Time travel and their accompanying time machines have always fascinated me. Most of my favorite films and books play with the notion of time (The Matrix, The Time Traveler's Wife, Pulp Fiction, Timeline, Dirk Gently's Holistic Detective Agency to name a few).

A desire to relive happy moments, make a different choice (uber short bangs as a college freshman) or make a different decision to see how my life would turn out are the impetus.

I've created my own sort of time machine with my A Simple Question practice. Looking back to what was going on a year ago affords the opportunity to measure which direction my life is going. Knowing this arms me with the information I need to engineer a turnaround or continue what I'm doing.

Now there's Timehop, a service that reminds you what was going on a year ago. It gives me a quick, easy way to connect with my year-ago self.

Screen shot 2012 02 14 at 9.41.49 AM Time Travel

A year ago I was nursing a relationship hangover, taking a memoir writing class, trying to decide where I wanted to live and looking for my next gig. Can you say transition? I actually love times like this when things are so raw and…so free.
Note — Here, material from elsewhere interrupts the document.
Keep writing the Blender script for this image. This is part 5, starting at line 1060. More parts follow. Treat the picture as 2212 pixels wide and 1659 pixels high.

A year later I oddly find myself in another transition–by choice. Once again I have consented to lose sight of the shore to discover new land (credit to Andre Gide).

Ice and Sky Time Travel

   

I am a woman without a permanent address or long-term gig at the moment. Being betwixt and between can be challenging, requiring a zen state of mind. Time traveling back 365 days was a great reminder that I've been here before and that things always work out in beautiful if unexpected ways.